The idea underlying Fast Food Nation is intriguing: take the premise of the best-selling non-fiction book by Eric Schlosser and convert it into the backstory of a fictional film. Where director Richard Linklater runs into trouble is in the execution stage. The narrative he has fashioned is not only unfocused and rambling, but presents thinly developed characters that have little life or screen presence. The only interesting elements of Fast Food Nation are when it offers insight into the fast food process from slaughter house to Styrofoam container. This argues that the movie might have worked better had the ensemble cast been dumped and the project re-imagined as a documentary.

Fast Food Nation was probably greenlighted because of the success of Morgan Spurlock's Super Size Me, the diary of the maverick filmmaker who tortured himself by eating only fast food for a month. While there are aspects of Fast Food Nation that amplify points made by Spurlock - the movie's climactic sequence on the "kill floor" of a meat packing plant is a guaranteed appetite suppressant - the movie as a whole fails to make sufficient hard points; Linklater becomes overly enamored with his large group of one-dimensional characters. One leaves the theater certain what Linklater's theme was but uncertain why it was presented so ineffectively.
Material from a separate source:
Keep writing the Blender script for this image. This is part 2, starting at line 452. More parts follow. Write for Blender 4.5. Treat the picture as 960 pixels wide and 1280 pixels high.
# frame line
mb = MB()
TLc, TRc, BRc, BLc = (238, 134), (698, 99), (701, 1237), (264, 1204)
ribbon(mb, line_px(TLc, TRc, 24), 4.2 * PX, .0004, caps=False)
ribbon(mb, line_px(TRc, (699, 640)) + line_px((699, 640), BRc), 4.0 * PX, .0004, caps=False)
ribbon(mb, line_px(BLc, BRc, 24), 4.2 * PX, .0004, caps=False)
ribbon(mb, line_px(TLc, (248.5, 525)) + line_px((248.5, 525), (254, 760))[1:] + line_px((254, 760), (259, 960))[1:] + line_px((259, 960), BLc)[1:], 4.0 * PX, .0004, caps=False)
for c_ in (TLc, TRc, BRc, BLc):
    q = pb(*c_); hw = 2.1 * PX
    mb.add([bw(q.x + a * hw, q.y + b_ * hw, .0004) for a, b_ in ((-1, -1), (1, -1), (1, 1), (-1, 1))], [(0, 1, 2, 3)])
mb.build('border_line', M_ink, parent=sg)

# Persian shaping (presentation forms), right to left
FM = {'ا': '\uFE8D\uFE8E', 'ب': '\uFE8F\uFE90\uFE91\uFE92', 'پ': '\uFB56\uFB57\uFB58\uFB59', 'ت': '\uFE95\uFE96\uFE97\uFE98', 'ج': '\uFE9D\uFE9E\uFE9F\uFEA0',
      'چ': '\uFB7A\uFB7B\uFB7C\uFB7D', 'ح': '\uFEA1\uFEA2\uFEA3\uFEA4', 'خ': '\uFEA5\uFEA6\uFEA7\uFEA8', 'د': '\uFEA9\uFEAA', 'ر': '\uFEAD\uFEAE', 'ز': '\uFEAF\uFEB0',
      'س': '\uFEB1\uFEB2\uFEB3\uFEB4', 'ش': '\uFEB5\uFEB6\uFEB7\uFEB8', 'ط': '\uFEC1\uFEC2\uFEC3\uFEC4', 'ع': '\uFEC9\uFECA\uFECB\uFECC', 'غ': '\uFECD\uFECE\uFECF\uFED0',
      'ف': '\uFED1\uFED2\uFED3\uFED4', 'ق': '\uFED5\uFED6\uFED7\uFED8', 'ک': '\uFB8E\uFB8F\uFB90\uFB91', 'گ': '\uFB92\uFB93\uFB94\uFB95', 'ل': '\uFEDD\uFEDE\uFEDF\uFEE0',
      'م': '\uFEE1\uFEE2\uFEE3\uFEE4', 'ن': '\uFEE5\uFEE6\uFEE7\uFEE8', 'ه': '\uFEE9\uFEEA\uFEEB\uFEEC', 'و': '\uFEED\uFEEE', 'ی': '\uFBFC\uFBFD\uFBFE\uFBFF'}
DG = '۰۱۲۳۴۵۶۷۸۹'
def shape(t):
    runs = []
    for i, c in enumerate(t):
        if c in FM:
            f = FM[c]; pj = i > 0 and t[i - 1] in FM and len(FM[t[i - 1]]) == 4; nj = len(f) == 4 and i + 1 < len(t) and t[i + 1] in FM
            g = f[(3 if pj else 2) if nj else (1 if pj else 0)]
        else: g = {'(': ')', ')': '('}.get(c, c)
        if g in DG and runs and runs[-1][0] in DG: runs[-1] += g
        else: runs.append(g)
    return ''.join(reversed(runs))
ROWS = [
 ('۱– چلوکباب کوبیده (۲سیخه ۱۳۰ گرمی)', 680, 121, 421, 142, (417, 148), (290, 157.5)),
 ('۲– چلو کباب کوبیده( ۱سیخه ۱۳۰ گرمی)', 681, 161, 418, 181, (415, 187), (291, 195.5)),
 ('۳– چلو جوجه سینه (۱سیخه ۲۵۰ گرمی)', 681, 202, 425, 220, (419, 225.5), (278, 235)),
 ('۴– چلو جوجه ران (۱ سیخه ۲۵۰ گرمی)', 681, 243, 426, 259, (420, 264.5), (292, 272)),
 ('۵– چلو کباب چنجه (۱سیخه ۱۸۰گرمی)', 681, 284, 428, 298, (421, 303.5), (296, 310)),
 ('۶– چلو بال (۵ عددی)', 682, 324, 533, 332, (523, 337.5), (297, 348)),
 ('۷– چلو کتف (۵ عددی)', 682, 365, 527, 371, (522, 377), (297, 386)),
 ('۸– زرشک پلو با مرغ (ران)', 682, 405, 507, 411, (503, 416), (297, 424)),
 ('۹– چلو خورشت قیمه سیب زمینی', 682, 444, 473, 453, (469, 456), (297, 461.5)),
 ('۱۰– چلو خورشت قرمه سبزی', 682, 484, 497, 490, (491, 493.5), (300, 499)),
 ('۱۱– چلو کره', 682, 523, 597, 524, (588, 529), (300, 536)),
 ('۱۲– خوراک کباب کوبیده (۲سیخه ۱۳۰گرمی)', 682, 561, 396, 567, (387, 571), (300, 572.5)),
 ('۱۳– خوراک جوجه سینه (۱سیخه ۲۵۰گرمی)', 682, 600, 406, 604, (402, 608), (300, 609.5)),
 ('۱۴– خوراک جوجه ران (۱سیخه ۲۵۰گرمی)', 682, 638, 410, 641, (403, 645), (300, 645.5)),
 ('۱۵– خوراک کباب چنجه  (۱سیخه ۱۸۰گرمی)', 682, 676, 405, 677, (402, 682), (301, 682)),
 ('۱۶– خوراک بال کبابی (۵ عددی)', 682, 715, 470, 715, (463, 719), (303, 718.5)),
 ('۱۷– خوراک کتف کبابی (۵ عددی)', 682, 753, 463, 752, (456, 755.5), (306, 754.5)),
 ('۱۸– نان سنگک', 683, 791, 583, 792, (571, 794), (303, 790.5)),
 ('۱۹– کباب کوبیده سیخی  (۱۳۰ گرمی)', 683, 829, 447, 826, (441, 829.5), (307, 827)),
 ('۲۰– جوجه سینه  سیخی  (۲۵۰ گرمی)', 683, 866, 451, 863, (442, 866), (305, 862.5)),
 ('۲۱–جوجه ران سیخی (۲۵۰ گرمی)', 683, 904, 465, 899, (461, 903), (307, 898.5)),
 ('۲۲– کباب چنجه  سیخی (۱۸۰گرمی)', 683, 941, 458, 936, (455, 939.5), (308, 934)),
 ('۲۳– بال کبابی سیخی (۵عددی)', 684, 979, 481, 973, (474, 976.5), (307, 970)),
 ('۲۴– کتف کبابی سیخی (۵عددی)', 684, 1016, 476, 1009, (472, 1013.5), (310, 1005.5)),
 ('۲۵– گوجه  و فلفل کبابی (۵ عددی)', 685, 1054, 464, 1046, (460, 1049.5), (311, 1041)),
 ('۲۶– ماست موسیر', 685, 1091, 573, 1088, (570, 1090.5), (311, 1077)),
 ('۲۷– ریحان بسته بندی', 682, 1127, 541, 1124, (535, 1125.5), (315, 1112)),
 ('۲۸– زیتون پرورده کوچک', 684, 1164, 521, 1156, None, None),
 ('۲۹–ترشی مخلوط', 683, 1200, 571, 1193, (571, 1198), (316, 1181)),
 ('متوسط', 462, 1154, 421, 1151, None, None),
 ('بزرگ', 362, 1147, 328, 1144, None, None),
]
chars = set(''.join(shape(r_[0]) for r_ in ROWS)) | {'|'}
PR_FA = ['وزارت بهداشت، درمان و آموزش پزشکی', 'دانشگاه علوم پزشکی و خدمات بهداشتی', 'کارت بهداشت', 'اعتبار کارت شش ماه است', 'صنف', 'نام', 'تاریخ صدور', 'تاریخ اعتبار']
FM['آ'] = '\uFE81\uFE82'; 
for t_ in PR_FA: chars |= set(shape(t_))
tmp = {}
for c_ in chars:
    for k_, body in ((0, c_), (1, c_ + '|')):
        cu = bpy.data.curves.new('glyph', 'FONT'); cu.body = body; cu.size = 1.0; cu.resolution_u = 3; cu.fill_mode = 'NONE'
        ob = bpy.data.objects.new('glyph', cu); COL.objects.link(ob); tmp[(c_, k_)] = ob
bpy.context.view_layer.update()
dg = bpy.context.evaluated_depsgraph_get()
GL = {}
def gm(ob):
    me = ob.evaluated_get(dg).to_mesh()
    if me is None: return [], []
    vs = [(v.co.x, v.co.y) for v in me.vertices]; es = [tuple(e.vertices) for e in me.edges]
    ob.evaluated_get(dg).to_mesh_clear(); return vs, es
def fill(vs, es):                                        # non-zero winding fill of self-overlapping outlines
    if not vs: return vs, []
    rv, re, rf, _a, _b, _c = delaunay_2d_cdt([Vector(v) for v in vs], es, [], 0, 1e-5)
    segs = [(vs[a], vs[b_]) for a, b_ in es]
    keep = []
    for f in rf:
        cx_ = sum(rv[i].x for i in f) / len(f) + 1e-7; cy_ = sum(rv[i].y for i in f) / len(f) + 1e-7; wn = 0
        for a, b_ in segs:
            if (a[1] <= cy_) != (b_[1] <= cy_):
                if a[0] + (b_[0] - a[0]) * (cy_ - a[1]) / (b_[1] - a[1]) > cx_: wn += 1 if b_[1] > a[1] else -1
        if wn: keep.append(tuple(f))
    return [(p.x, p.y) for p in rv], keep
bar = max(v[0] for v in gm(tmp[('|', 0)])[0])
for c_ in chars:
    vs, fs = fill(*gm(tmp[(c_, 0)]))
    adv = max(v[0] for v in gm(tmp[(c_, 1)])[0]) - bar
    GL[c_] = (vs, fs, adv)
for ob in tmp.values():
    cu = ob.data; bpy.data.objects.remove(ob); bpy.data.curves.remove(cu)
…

The story touches on the lives of various individuals who interact with the fast food system at different stages of the chain. Don Henderson (Greg Kinnear) is the marketing expert at Mickey's fast food restaurant who has masterminded the "Big One" hamburger. When traces of fecal matter appear in burger meat, he travels to Cody, Colorado to investigate the meat packing plant where the Big Ones are processed. Conditions there are not good, as a group of illegal immigrants from Mexico learns. Sylvia (Catalina Sandino Moreno), Raul (Wilmer Valderrama), and Coco (Ana Claudia Talancon) arrive in Cody to work in the plant, but find circumstances to be less-than-ideal. Not only is it a dirty, gory business, but the effort is backbreaking and carelessness leads to life-threatening accidents. Meanwhile, in a local Mickey's joint, server Amber (Ashley Johnson) is having a crisis of conscience about whether to continue doing her job or quit and join a local group of eco-terrorists who want to strike a blow for the freedom of penned-up cattle.

On some level, perhaps Linklater is attempting to emulate one of Robert Altman's large ensemble dramas. If that's the case, he fails. Some of the most interesting characters in Fast Food Nation are the walk-ons - those who appear briefly then never show up again. These include Kris Kristofferson as a rancher, Ethan Hawke as Amber's philosophical uncle, and Bruce Willis as the guy who brokers the deal between the plant and Mickey's. The same point is hammered home repeatedly: "We all have to eat a little shit." (That's meant literally as well as figuratively.)

One of the great frustrations associated with Fast Food Nation is the way it drops subplots. Don, who's the main character for the first hour, vanishes after his conversation with the Bruce Willis character. He isn't seen again until the end credits. A planned store robbery by two Mickey's employees is hinted at then never developed. Coco is shown to be spiraling into drug addiction and involved with a manipulative lover (Bobby Cannavale) then, without explanation, she has put her life back together. Fast Food Nation is filled with maddening inconsistencies like these.

For a nation of fast food consumers, some of the information disseminated by Fast Food Nation is hard to swallow. Will a Big Mac look as appealing when you consider there's likely at least a small amount of fecal matter mixed in with the bits of gristle, bone, and tissue? Or that the patty may not have undergone the most careful treatment on its way from the freezer to the bun? Because Fast Food Nation is presented as fiction, it's easy to dismiss its most alarming claims as a screenwriter's fantasies. That's another danger of not sticking to the facts in an adaptation of a non-fiction book. Fast Food Nation doesn't sound the alarm as loudly as it should, and its means of presentation leaves much to be desired, but there's enough disturbing material here to make it worth a look, even if it's only to confirm buried suspicions that vegetarians might be on to something.